** Supplied data **
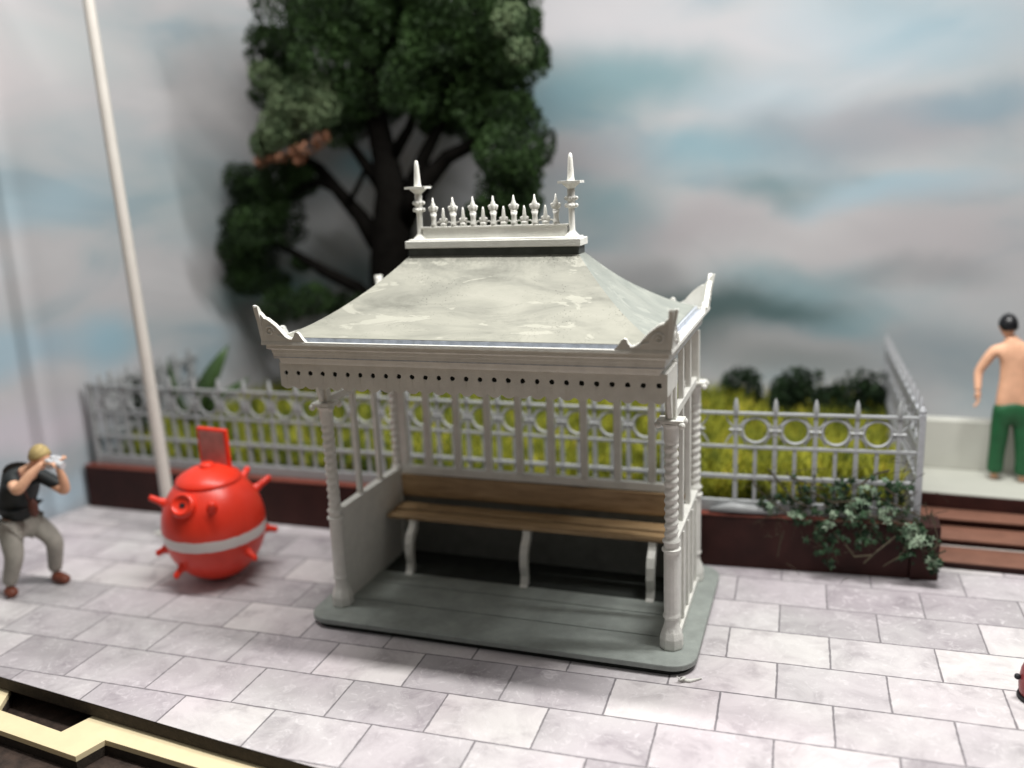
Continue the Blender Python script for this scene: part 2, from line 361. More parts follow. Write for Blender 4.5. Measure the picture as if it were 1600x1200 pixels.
def backdrop():
    ctrl = [(-9.6, -4.5), (-8.55, -1.6), (-8.02, .45), (-7.62, 1.75), (-7.45, 3.4), (-7.15, 5.2), (-6.1, 6.6), (-4.2, 7.05), (0, 7.15), (4, 7.15), (8, 6.9), (12, 6.4)]
    pts = []
    for i in range(len(ctrl)-1):
        p0 = Vector(ctrl[max(i-1, 0)]); p1 = Vector(ctrl[i]); p2 = Vector(ctrl[i+1]); p3 = Vector(ctrl[min(i+2, len(ctrl)-1)])
        for k in range(10):
            t = k/10; pts.append(.5*((2*p1) + (-p0+p2)*t + (2*p0-5*p1+4*p2-p3)*t*t + (-p0+3*p1-3*p2+p3)*t**3))
    pts.append(Vector(ctrl[-1]))
    for _ in range(60): pts = [pts[0]] + [(pts[i-1]+pts[i]*2+pts[i+1])/4 for i in range(1, len(pts)-1)] + [pts[-1]]
    s = [0]
    for i in range(1, len(pts)): s.append(s[-1] + (pts[i]-pts[i-1]).length)
    def sof(x, y):
        k = min(range(len(pts)), key=lambda i: (pts[i]-Vector((x, y))).length); return s[k]
    NZ = 14; Z0, Z1 = -.5, 9.3
    vs = []; fs = []; uv = []
    for i, p in enumerate(pts):
        for j in range(NZ+1):
            z = Z0+(Z1-Z0)*j/NZ
            q = .02*noise.noise(Vector((s[i]*.5, z*.5, 3)))
            vs.append((p.x, p.y+q, z)); uv.append((s[i], z))
    for i in range(len(pts)-1):
        for j in range(NZ): a = i*(NZ+1)+j; fs.append((a, a+NZ+1, a+NZ+2, a+1))
    me = bpy.data.meshes.new('sky'); me.from_pydata(vs, [], fs)
    ul = me.uv_layers.new(name='sheet')
    for l in me.loops: ul.data[l.index].uv = uv[l.vertex_index]
    me.polygons.foreach_set('use_smooth', [True]*len(me.polygons))
    o = bpy.data.objects.new('sky', me); link(o); tag(o, kind='structure')
    so = o.modifiers.new('thick', 'SOLIDIFY'); so.thickness = .04; so.offset = 1
    B = []
    sB = sof(0, 7.15)                                       # arc position of x=0 on the back run
    teal = (128, 162, 170); teal2 = (144, 178, 190); mauve = (186, 180, 183); dark = (128, 134, 138); pale = (212, 209, 213); sky = (172, 196, 208); dteal = (92, 126, 130)
    def back(px, py, rx, ry, c, st): p = at(px, py, 7.12); B.append((sB+p.x, p.z, rx*.0113, ry*.0113, c, st))
    def left(y, z, rx, ry, c, st): x = min(pts, key=lambda q: abs(q.y-y) + (10 if q.x > -5 else 0)); B.append((sof(x.x, x.y), z, rx, ry, c, st))
    back(920, 30, 200, 60, pale, .7); back(1100, 60, 260, 60, pale, .5); back(1450, 40, 220, 70, sky, .6)
    back(960, 130, 190, 70, teal, .85); back(880, 160, 80, 40, teal2, .6); back(1200, 150, 160, 50, sky, .5)
    back(930, 250, 130, 55, mauve, .8); back(1150, 235, 190, 45, teal2, .8); back(1380, 200, 230, 60, (150, 150, 158), .6)
    back(1520, 160, 120, 40, (130, 160, 175), .6); back(1400, 305, 200, 28, sky, .75); back(1230, 300, 90, 30, dteal, .5)
    back(960, 330, 110, 55, teal, .75); back(1100, 350, 180, 50, mauve, .85); back(1480, 380, 240, 70, mauve, .7)
    back(1250, 440, 170, 45, teal, .7); back(1180, 480, 160, 28, dteal, .75); back(1240, 540, 220, 40, (172, 170, 170), .8); back(1450, 430, 120, 30, dark, .45)
    back(1500, 560, 160, 60, (150, 160, 166), .7); back(1330, 500, 90, 30, teal, .6); back(1030, 500, 170, 80, (96, 112, 112), .85); back(1150, 480, 190, 45, (84, 102, 102), .75); back(1000, 420, 80, 40, (150, 150, 152), .6); back(1250, 570, 130, 30, (128, 134, 132), .5)
    back(560, 340, 130, 90, (236, 236, 240), .95); back(575, 250, 60, 40, (176, 222, 236), .7); back(450, 440, 110, 45, (150, 200, 208), .7); back(720, 290, 110, 70, (226, 226, 230), .9); back(640, 190, 90, 50, (230, 230, 234), .8)  # print painted paler here to offset the shadow cast by the tree
    left(.5, 6.6, 2.2, 1.2, (226, 216, 218), .7); left(2.6, 6.9, 1.6, .7, (200, 205, 205), .5); left(1.2, 4.6, 2.2, .45, sky, .6); left(4.6, 4.6, 1.8, .9, (170, 185, 188), .5)
    left(0.2, 3.7, 1.2, .5, sky, .6); left(2.5, 3.3, 1.2, .4, (205, 200, 202), .6); left(.9, 2.5, 1.7, .45, (160, 192, 208), .7); left(2.6, 2.4, .8, .6, (150, 195, 214), .6); left(.9, 1.5, 1.6, .45, (216, 206, 214), .8); left(1.2, .4, 1.3, .45, (185, 208, 222), .7)
    me.materials.append(sky_mat(B))
backdrop()

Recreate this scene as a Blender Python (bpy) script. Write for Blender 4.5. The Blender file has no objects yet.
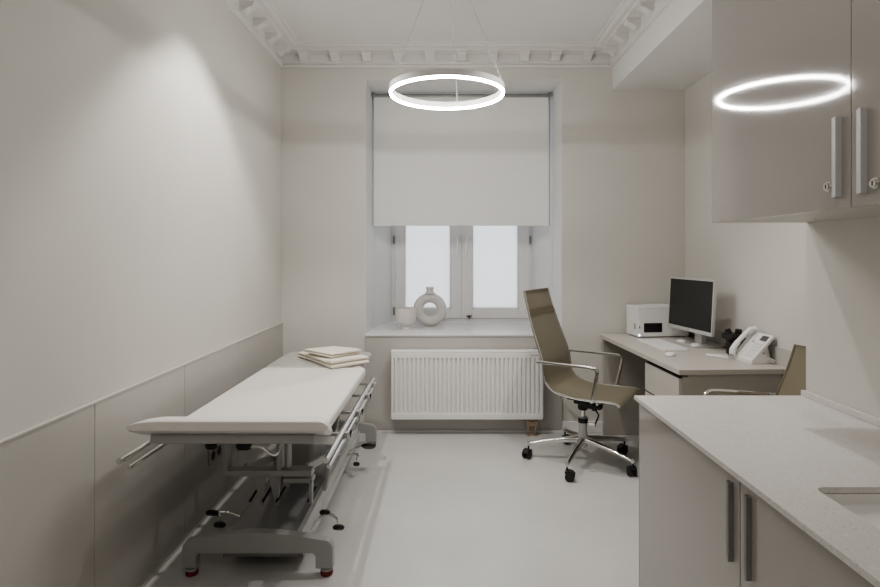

** Job **
From the records above, pull out every line containing the word "script".

** Expected answer **
Continue the Blender Python script for this scene: part 2, from line 361. More parts follow. Write for Blender 4.5. Measure the picture as if it were 1600x1200 pixels.
Recreate this scene as a Blender Python (bpy) script. Write for Blender 4.5. The Blender file has no objects yet.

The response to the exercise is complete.